Одной из основных особенностей структурного анализа Эя является пронизывающая все его работы идея о том, что исследование патологического функционирования сознания и уровней его деструктурации может привести к наиболее адекватному пониманию деятельности сознания в норме. Это сквозная мысль его психиатрических исследований: после подробного (клинического, феноменологического и структурного) описания меланхолии, мании, галлюцинаторно-параноидных и онейроидных состояний в заключительной части работы Эй развивает собственную теорию структурирования и деструктурации сознания.
Эй определяет сознание «как форму психической жизни, которая организует живой актуальный опыт в поле представленного настоящего и как силу, задающую в феноменальном поле порядок расстройства»[1172]. Описывая сознание как укорененное в организме, он приводит еще одно его определение, отмечая, что оно есть «порядок проживаемой актуальности феноменального поля, объединяющего мир объектов, мир субъекта, мир других в его собственной реальности»[1173]. Деятельность сознания, на его взгляд, хотя и представляет собой деятельность самого субъекта, тем не менее является частично самостоятельной, поскольку зависит также от своей формальной структуры.

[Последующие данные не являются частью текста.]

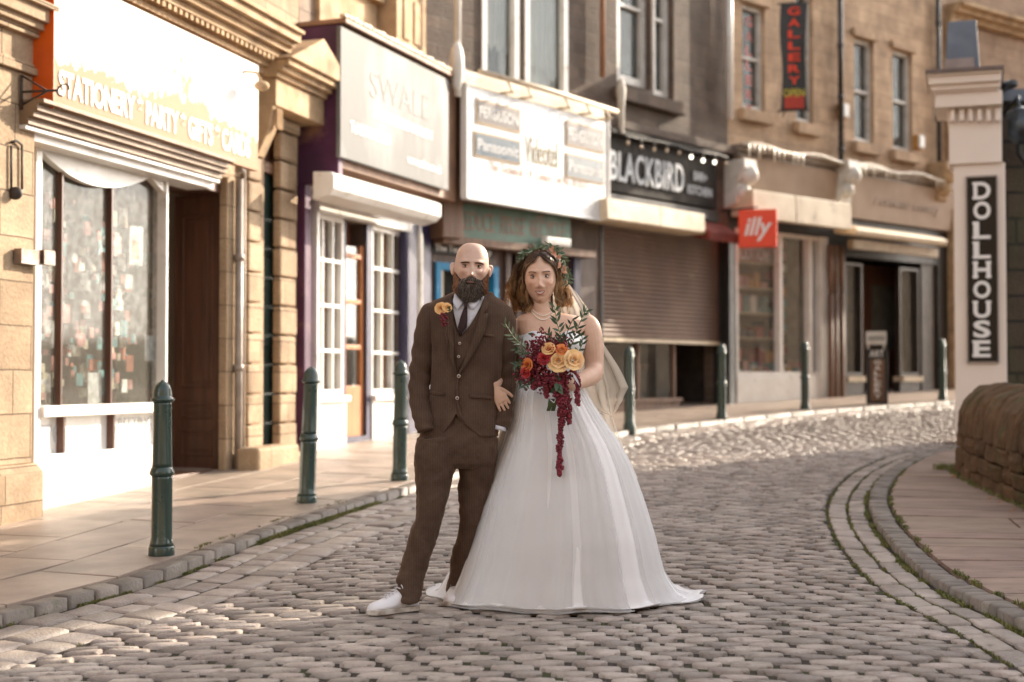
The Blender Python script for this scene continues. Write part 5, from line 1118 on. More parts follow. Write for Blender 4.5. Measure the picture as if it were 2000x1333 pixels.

Эта формальная структура «поля сознания» есть структура темпорально-пространственной организации проживаемого опыта, и патология сознания приводит к частичной или полной деструктуризации всей этой структуры. Но поле сознания имеет также и содержание, изменчивость которого связана, по Эю, с «физиологическими» изменениями сознания. Сознание организовывает проживаемое настоящее в поле представленного настоящего и является формой, пространством и агентом фундаментального опыта существования. Оно, по Эю, является во времени тем же, чем тело в пространстве: субстратом нашего чувственного опыта[1174].
Следуя идеям Джексона и придерживаясь принципа органо-динамизма, Эй подчеркивает, что при исследовании сознания нужно учитывать и физиологические предпосылки деструктуризации сознания, и экзистенциальную антропологию психических расстройств[1175]. Таким образом, физиологические изменения мозга для него первичны и именно они запускают трансформации организации проживаемого опыта.
Если Эй развивал преимущественно феноменологическую психиатрию (хотя ее истоки лежат не совсем в феноменологии), то следующий представитель – Анри Мальдини (род. 4 октября 1912 г.) – предложил свой экзистенциально-аналитический взгляд. Мысль Мальдини сформировалась под влиянием Гуссерля, Хайдеггера и Бинсвангера, что позволило ему стать одним из виднейших представителей феноменологии во Франции. Он был профессором в Эколь Нормаль (это заведение он ранее закончил), в университете Лиона, где заведовал кафедрой общей философии, феноменологической антропологии и эстетики. Работы Мальдини посвящены различным темам, и важнейшее место среди них занимает тема экзистенциального толкования психопатологии.